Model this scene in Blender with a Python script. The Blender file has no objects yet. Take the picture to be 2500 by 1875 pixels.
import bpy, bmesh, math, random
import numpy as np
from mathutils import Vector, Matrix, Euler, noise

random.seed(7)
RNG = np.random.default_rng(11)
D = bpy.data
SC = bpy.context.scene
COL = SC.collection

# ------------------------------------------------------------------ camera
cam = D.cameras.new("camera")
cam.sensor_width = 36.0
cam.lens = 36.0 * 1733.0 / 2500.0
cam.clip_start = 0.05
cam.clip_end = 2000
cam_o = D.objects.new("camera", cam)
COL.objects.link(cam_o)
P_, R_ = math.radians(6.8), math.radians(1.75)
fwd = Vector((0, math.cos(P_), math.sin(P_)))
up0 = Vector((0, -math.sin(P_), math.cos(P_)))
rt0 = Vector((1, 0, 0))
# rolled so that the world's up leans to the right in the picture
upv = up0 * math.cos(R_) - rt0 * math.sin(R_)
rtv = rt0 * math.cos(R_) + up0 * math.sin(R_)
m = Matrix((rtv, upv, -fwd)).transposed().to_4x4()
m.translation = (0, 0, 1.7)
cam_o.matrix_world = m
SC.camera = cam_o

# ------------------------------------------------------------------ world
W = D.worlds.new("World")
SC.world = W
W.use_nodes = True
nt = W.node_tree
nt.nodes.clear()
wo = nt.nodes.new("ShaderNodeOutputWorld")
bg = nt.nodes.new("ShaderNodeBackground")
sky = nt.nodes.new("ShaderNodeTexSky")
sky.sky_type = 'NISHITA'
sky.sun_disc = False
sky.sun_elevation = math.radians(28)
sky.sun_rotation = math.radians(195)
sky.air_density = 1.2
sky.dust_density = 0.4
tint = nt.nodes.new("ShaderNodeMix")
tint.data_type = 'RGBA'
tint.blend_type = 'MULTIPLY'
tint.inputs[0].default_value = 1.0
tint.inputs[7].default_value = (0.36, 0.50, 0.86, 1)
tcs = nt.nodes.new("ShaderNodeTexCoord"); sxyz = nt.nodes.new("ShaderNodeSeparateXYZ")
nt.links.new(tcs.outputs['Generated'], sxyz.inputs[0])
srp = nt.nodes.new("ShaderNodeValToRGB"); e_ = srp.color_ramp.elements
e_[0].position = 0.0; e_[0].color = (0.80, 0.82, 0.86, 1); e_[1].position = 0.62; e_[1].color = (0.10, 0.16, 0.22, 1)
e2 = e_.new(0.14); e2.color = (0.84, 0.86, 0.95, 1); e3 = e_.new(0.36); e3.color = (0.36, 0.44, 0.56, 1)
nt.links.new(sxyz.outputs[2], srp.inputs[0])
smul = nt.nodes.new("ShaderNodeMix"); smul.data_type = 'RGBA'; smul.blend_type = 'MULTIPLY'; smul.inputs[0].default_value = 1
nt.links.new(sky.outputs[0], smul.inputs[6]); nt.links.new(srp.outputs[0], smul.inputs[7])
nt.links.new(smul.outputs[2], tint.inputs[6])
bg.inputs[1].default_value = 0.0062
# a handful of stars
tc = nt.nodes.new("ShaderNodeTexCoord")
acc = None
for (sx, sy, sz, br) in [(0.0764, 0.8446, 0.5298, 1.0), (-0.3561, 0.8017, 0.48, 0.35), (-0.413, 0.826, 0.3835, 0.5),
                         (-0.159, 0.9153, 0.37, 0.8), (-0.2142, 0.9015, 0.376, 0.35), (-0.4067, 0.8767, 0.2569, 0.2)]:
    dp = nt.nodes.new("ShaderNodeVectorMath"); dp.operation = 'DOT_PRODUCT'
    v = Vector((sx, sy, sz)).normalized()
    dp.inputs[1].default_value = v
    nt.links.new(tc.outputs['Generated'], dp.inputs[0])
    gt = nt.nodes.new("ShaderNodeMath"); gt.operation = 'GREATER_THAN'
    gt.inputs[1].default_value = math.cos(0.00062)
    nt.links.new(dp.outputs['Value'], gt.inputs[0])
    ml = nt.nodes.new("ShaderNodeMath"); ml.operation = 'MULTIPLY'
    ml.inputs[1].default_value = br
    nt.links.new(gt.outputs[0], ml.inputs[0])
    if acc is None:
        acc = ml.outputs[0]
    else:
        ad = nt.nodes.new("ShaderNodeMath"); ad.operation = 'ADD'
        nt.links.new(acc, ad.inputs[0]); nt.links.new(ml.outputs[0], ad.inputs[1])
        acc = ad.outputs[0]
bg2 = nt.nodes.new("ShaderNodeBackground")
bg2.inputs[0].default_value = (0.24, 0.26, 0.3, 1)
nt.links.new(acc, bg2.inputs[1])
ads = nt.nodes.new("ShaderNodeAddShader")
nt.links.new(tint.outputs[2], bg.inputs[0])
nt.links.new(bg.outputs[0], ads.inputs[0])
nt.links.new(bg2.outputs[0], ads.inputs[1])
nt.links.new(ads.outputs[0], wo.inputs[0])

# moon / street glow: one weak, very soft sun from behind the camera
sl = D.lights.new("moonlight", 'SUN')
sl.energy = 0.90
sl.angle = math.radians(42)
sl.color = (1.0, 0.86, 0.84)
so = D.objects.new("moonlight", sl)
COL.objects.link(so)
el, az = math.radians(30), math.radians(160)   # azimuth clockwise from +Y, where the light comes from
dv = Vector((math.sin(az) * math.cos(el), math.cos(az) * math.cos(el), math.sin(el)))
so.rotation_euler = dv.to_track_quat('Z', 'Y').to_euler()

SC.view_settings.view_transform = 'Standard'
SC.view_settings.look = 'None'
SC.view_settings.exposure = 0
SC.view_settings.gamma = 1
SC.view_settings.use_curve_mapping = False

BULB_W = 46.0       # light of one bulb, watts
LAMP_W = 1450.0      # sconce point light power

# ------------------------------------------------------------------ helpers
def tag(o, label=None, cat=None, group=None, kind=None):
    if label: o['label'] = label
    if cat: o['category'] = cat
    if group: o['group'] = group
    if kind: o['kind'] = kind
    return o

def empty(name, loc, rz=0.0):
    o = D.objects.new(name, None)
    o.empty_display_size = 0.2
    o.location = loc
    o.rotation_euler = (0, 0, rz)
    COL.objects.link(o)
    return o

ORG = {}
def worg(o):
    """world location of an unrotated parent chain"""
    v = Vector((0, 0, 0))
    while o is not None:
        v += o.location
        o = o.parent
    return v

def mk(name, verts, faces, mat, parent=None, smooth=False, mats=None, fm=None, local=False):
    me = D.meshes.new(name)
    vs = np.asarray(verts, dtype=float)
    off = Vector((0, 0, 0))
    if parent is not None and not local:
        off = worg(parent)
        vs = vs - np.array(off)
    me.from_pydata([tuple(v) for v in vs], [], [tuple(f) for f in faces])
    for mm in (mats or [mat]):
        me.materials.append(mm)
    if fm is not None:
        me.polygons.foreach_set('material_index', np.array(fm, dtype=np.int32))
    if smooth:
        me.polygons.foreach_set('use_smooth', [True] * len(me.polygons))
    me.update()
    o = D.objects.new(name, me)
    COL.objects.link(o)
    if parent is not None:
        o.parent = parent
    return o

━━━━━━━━

Stated goal. Type out the full listing again, exactly as given.

Finished exercise.
Model this scene in Blender with a Python script. The Blender file has no objects yet. Take the picture to be 2500 by 1875 pixels.
import bpy, bmesh, math, random
import numpy as np
from mathutils import Vector, Matrix, Euler, noise

random.seed(7)
RNG = np.random.default_rng(11)
D = bpy.data
SC = bpy.context.scene
COL = SC.collection

# ------------------------------------------------------------------ camera
cam = D.cameras.new("camera")
cam.sensor_width = 36.0
cam.lens = 36.0 * 1733.0 / 2500.0
cam.clip_start = 0.05
cam.clip_end = 2000
cam_o = D.objects.new("camera", cam)
COL.objects.link(cam_o)
P_, R_ = math.radians(6.8), math.radians(1.75)
fwd = Vector((0, math.cos(P_), math.sin(P_)))
up0 = Vector((0, -math.sin(P_), math.cos(P_)))
rt0 = Vector((1, 0, 0))
# rolled so that the world's up leans to the right in the picture
upv = up0 * math.cos(R_) - rt0 * math.sin(R_)
rtv = rt0 * math.cos(R_) + up0 * math.sin(R_)
m = Matrix((rtv, upv, -fwd)).transposed().to_4x4()
m.translation = (0, 0, 1.7)
cam_o.matrix_world = m
SC.camera = cam_o

# ------------------------------------------------------------------ world
W = D.worlds.new("World")
SC.world = W
W.use_nodes = True
nt = W.node_tree
nt.nodes.clear()
wo = nt.nodes.new("ShaderNodeOutputWorld")
bg = nt.nodes.new("ShaderNodeBackground")
sky = nt.nodes.new("ShaderNodeTexSky")
sky.sky_type = 'NISHITA'
sky.sun_disc = False
sky.sun_elevation = math.radians(28)
sky.sun_rotation = math.radians(195)
sky.air_density = 1.2
sky.dust_density = 0.4
tint = nt.nodes.new("ShaderNodeMix")
tint.data_type = 'RGBA'
tint.blend_type = 'MULTIPLY'
tint.inputs[0].default_value = 1.0
tint.inputs[7].default_value = (0.36, 0.50, 0.86, 1)
tcs = nt.nodes.new("ShaderNodeTexCoord"); sxyz = nt.nodes.new("ShaderNodeSeparateXYZ")
nt.links.new(tcs.outputs['Generated'], sxyz.inputs[0])
srp = nt.nodes.new("ShaderNodeValToRGB"); e_ = srp.color_ramp.elements
e_[0].position = 0.0; e_[0].color = (0.80, 0.82, 0.86, 1); e_[1].position = 0.62; e_[1].color = (0.10, 0.16, 0.22, 1)
e2 = e_.new(0.14); e2.color = (0.84, 0.86, 0.95, 1); e3 = e_.new(0.36); e3.color = (0.36, 0.44, 0.56, 1)
nt.links.new(sxyz.outputs[2], srp.inputs[0])
smul = nt.nodes.new("ShaderNodeMix"); smul.data_type = 'RGBA'; smul.blend_type = 'MULTIPLY'; smul.inputs[0].default_value = 1
nt.links.new(sky.outputs[0], smul.inputs[6]); nt.links.new(srp.outputs[0], smul.inputs[7])
nt.links.new(smul.outputs[2], tint.inputs[6])
bg.inputs[1].default_value = 0.0062
# a handful of stars
tc = nt.nodes.new("ShaderNodeTexCoord")
acc = None
for (sx, sy, sz, br) in [(0.0764, 0.8446, 0.5298, 1.0), (-0.3561, 0.8017, 0.48, 0.35), (-0.413, 0.826, 0.3835, 0.5),
                         (-0.159, 0.9153, 0.37, 0.8), (-0.2142, 0.9015, 0.376, 0.35), (-0.4067, 0.8767, 0.2569, 0.2)]:
    dp = nt.nodes.new("ShaderNodeVectorMath"); dp.operation = 'DOT_PRODUCT'
    v = Vector((sx, sy, sz)).normalized()
    dp.inputs[1].default_value = v
    nt.links.new(tc.outputs['Generated'], dp.inputs[0])
    gt = nt.nodes.new("ShaderNodeMath"); gt.operation = 'GREATER_THAN'
    gt.inputs[1].default_value = math.cos(0.00062)
    nt.links.new(dp.outputs['Value'], gt.inputs[0])
    ml = nt.nodes.new("ShaderNodeMath"); ml.operation = 'MULTIPLY'
    ml.inputs[1].default_value = br
    nt.links.new(gt.outputs[0], ml.inputs[0])
    if acc is None:
        acc = ml.outputs[0]
    else:
        ad = nt.nodes.new("ShaderNodeMath"); ad.operation = 'ADD'
        nt.links.new(acc, ad.inputs[0]); nt.links.new(ml.outputs[0], ad.inputs[1])
        acc = ad.outputs[0]
bg2 = nt.nodes.new("ShaderNodeBackground")
bg2.inputs[0].default_value = (0.24, 0.26, 0.3, 1)
nt.links.new(acc, bg2.inputs[1])
ads = nt.nodes.new("ShaderNodeAddShader")
nt.links.new(tint.outputs[2], bg.inputs[0])
nt.links.new(bg.outputs[0], ads.inputs[0])
nt.links.new(bg2.outputs[0], ads.inputs[1])
nt.links.new(ads.outputs[0], wo.inputs[0])

# moon / street glow: one weak, very soft sun from behind the camera
sl = D.lights.new("moonlight", 'SUN')
sl.energy = 0.90
sl.angle = math.radians(42)
sl.color = (1.0, 0.86, 0.84)
so = D.objects.new("moonlight", sl)
COL.objects.link(so)
el, az = math.radians(30), math.radians(160)   # azimuth clockwise from +Y, where the light comes from
dv = Vector((math.sin(az) * math.cos(el), math.cos(az) * math.cos(el), math.sin(el)))
so.rotation_euler = dv.to_track_quat('Z', 'Y').to_euler()

SC.view_settings.view_transform = 'Standard'
SC.view_settings.look = 'None'
SC.view_settings.exposure = 0
SC.view_settings.gamma = 1
SC.view_settings.use_curve_mapping = False

BULB_W = 46.0       # light of one bulb, watts
LAMP_W = 1450.0      # sconce point light power

# ------------------------------------------------------------------ helpers
def tag(o, label=None, cat=None, group=None, kind=None):
    if label: o['label'] = label
    if cat: o['category'] = cat
    if group: o['group'] = group
    if kind: o['kind'] = kind
    return o

def empty(name, loc, rz=0.0):
    o = D.objects.new(name, None)
    o.empty_display_size = 0.2
    o.location = loc
    o.rotation_euler = (0, 0, rz)
    COL.objects.link(o)
    return o

ORG = {}
def worg(o):
    """world location of an unrotated parent chain"""
    v = Vector((0, 0, 0))
    while o is not None:
        v += o.location
        o = o.parent
    return v

def mk(name, verts, faces, mat, parent=None, smooth=False, mats=None, fm=None, local=False):
    me = D.meshes.new(name)
    vs = np.asarray(verts, dtype=float)
    off = Vector((0, 0, 0))
    if parent is not None and not local:
        off = worg(parent)
        vs = vs - np.array(off)
    me.from_pydata([tuple(v) for v in vs], [], [tuple(f) for f in faces])
    for mm in (mats or [mat]):
        me.materials.append(mm)
    if fm is not None:
        me.polygons.foreach_set('material_index', np.array(fm, dtype=np.int32))
    if smooth:
        me.polygons.foreach_set('use_smooth', [True] * len(me.polygons))
    me.update()
    o = D.objects.new(name, me)
    COL.objects.link(o)
    if parent is not None:
        o.parent = parent
    return o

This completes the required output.